Having got that out the way, the first side of Lizard is everything the second side isn't, a master class of neat intricate compositions of wonderful rock-jazz playing. The opener Cirkus, starts off with piano and develops into acoustic guitar and Mellotron in the middle section. The song is very dark and Gordon Haskell's voice perfectly suits the tone of the song. Mel Collins' sax playing acts a counterpoint to the dark theme and the use of Fripp's Mellotron is signature in the sound he manages to produce with the horn section.

Indoor Games is a fun piece, very jazzy, also very avant garde and again, Gordon Haskell, who isn't the best singer in the world, has the perfect voice to execute the song. Sax, acoustic guitar and electric guitar jam around each other in a type of dance before synths, more sax, drums and acoustic guitar and laughter finishes off the song.

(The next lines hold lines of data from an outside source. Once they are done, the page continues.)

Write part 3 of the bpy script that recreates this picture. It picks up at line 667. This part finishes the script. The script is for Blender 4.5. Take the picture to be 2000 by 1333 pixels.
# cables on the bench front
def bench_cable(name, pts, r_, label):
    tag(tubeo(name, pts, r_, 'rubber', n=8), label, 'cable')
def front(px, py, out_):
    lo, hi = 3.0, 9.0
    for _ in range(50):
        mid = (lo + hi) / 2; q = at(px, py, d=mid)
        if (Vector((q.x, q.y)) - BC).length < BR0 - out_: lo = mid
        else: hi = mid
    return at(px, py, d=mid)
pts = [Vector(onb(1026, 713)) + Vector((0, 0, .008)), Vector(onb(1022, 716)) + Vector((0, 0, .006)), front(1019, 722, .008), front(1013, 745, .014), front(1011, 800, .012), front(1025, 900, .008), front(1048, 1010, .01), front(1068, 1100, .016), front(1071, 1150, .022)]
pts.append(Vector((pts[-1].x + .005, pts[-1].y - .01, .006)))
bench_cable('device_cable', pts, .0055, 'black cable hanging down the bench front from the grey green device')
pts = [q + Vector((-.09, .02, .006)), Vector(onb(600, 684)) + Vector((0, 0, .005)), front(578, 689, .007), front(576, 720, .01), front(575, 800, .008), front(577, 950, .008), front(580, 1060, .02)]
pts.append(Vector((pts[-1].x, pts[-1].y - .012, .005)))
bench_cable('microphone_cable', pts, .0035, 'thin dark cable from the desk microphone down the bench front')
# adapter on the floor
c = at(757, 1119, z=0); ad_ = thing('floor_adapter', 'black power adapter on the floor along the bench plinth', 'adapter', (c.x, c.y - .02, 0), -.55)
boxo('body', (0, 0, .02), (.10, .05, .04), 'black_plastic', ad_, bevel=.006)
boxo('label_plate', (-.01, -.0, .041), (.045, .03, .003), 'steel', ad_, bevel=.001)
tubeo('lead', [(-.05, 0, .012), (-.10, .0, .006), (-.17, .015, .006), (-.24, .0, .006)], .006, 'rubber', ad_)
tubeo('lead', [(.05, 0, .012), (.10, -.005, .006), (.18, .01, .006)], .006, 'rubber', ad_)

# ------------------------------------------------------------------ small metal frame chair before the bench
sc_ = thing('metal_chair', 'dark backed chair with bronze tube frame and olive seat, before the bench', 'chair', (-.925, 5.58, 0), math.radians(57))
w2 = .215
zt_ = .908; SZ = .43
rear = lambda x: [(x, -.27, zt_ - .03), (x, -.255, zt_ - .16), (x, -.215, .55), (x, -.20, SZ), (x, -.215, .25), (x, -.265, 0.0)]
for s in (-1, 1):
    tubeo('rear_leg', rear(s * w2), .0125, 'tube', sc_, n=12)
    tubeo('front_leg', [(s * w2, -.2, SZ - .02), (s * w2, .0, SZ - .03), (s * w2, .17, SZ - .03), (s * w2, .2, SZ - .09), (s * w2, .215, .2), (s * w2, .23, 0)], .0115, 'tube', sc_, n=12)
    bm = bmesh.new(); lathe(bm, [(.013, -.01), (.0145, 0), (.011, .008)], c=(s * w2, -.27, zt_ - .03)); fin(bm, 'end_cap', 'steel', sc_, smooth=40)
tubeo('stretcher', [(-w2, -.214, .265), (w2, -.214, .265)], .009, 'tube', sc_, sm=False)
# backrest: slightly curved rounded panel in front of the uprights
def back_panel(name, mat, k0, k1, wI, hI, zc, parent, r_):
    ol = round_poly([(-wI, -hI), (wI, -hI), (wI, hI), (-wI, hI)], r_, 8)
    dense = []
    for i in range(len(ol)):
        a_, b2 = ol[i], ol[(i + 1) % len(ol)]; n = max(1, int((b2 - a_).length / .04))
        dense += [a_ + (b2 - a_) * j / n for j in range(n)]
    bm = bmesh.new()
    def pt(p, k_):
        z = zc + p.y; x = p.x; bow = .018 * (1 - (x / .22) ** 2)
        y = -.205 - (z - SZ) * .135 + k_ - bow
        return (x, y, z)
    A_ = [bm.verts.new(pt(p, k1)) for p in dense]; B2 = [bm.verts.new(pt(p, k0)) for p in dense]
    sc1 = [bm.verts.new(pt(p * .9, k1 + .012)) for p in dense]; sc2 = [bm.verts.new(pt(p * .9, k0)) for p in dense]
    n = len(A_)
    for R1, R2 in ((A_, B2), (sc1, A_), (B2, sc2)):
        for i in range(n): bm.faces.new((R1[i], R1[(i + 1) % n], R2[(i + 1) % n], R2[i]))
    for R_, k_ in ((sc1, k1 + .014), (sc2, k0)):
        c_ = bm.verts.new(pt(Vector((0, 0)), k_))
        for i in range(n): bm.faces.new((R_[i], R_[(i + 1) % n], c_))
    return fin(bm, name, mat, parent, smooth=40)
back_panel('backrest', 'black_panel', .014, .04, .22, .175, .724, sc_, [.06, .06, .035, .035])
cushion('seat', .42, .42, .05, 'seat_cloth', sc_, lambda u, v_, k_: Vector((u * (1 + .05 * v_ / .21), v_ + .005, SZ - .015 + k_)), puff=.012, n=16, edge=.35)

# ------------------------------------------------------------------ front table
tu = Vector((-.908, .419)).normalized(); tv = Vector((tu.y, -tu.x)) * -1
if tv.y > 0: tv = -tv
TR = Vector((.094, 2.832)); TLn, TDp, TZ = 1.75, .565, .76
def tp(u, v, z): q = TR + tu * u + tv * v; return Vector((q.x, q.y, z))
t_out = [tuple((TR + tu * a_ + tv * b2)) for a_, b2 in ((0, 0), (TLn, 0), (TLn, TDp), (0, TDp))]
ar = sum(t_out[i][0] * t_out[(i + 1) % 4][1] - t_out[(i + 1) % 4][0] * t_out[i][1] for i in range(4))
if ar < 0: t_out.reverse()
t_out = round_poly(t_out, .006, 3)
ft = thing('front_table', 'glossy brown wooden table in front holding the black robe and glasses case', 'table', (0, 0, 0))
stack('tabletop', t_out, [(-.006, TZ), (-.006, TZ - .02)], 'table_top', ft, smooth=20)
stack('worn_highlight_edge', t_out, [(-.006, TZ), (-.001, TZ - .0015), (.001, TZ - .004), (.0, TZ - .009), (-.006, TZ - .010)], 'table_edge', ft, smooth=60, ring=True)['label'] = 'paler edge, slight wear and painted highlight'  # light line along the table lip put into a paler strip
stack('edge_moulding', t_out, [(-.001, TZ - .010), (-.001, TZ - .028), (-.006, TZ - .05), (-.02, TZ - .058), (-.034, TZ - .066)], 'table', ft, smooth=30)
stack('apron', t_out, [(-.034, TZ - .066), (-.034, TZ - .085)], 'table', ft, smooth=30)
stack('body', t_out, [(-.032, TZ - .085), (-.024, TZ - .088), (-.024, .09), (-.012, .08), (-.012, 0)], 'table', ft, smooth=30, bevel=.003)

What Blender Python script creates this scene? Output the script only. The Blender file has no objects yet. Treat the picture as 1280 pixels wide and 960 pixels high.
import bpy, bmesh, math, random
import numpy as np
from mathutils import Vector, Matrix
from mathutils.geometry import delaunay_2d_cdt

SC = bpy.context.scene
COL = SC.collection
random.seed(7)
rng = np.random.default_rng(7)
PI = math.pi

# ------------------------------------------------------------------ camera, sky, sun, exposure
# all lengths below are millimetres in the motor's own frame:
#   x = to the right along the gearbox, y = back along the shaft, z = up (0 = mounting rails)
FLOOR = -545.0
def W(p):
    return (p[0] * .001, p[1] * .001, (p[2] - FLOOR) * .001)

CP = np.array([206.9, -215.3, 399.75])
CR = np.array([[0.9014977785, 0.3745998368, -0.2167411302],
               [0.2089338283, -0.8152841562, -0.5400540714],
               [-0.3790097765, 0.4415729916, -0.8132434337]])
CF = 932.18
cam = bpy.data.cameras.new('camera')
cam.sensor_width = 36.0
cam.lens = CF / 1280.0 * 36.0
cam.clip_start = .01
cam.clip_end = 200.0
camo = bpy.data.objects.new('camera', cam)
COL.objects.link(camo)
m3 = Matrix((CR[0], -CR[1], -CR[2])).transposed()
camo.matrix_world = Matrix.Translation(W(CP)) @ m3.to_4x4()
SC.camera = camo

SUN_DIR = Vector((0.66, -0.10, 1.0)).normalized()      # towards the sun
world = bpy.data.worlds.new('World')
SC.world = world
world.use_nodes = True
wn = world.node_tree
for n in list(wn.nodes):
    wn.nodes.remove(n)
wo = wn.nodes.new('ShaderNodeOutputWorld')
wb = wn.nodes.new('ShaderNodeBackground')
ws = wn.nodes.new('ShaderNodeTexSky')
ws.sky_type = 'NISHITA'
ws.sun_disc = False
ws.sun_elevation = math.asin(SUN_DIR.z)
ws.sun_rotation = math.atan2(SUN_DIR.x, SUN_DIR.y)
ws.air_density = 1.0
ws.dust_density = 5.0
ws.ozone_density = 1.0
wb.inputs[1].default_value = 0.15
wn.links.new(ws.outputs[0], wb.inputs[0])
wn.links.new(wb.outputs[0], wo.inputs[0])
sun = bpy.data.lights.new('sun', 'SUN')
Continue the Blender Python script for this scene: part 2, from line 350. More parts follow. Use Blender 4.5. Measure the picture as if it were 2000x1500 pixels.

Happy Family is another great song, also very avant garde and jazzy. This time it's the piano which improvises around the flute playing and horns before it gets really heavy towards the end when the voices finish it off.

Lady of the Dancing Water is a break from the heaviness of the jazz playing with acoustic guitar and flute and Haskell's gentle voice tempering the pace of the first side as a bridge into the Lizard suite.

Special mention to the album cover which draws attention to the Circus themes of the album. This should be an easy album to rate, 3-stars for the second side and 5-stars for the first side, so rounded out to 4-stars, but it's not that simple. The whole is greater than the sum of the parts. Lizard is that album which is hard to define because of its uniqueness in the King Crimson cannon. It belongs in the bracket of albums below the great trilogy of albums that begin with Larks' Tongues in Aspic. Nevertheless, despite its flaws it's a 5-star masterpiece to me.